Japan’s Economy Watchers’ index, a gauge of retail activity, improved to 34.2 in April from 28.4 in March and a low of 15.9 in December. The current account fell 48.6% in the year to March and by 50.1% in fiscal 2008 to Y 1.486 trillion and Y 12.22 trillion, respectively. Merchandise exports dropped 46.5% in the year to March and by 42.6% y/y in April 1-20. The seasonally adjusted current account surplus widened 31.7% in March to Y 902 billion from Y 685 billion in February.
Japanese M2 growth accelerated to a 12-month gain of 2.6% in April from 2.1% in 1Q09. M3 growth rose to 1.7% from 1.1% in 1Q. Broad liquidity in April was unchanged from a year earlier, and bank lending grew by 3.4%, same as the on-year pace in March. Japanese bankruptcies increased 9.4% in the year to April but were associated with a 51.6% decline in resulting debt liabilities.
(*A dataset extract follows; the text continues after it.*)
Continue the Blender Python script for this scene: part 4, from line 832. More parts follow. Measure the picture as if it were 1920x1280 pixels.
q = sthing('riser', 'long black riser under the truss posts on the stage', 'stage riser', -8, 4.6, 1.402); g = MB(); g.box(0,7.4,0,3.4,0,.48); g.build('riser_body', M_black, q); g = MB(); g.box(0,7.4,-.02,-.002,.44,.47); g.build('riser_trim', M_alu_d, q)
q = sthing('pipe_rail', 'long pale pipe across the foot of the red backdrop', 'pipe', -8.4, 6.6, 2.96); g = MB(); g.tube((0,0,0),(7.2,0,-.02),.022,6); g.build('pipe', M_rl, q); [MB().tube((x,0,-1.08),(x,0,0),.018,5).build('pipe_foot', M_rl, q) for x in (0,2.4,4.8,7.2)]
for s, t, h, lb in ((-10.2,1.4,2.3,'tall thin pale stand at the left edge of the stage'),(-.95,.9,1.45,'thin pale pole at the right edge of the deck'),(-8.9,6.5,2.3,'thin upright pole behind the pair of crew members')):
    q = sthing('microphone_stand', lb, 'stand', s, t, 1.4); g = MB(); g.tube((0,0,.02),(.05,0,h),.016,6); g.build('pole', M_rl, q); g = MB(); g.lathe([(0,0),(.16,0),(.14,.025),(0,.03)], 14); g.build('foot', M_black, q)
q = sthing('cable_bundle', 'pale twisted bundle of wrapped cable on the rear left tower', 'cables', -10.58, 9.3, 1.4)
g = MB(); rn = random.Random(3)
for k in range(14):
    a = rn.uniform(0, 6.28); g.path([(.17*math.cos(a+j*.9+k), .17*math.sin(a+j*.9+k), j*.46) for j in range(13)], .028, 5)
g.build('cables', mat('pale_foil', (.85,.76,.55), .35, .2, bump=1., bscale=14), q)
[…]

Non-Chinese Asian reserves rose another $15.2 billion last month, a sign that much still needs to be done to reduce net savings in the region.
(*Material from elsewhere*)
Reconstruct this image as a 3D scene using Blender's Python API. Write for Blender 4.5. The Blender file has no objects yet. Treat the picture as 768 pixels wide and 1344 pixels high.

Russia’s central bank cut its refinancing rate and minimum 1-day repo rate by 50 basis points to 12.0% and 9.0%. Georgia’s central bank left its key refinancing rate unchanged at 6.0%.
South African real retail sales fell 5.3% in March, most in nearly nine years.
French consumer prices rose just 0.1% in the year to April, least since 1957 as energy fell by 13.8%. France’s current account deficit widened to EUR 2.2 billion in April from EUR 2.0 billion in March. A quarterly business survey in France indicated a likely 18% plunge of investment this year. Surveys in January and last October had penciled in declines of 12% and 3%, respectively.
Chinese retail sales increased 14.8% in the year to April, marginally less than the 15% rise in 1Q09. But industrial production growth of 7.3%, although above the on-year 5.1% climb in 1Q, fell a percentage point shy of analyst expectations.
Consumer prices in the year to April fell by 0.2% and 0.5% in Spain and Portugal, respectively.
South Korean unemployment stayed at a 3-1/2 year high of 3.7% in April.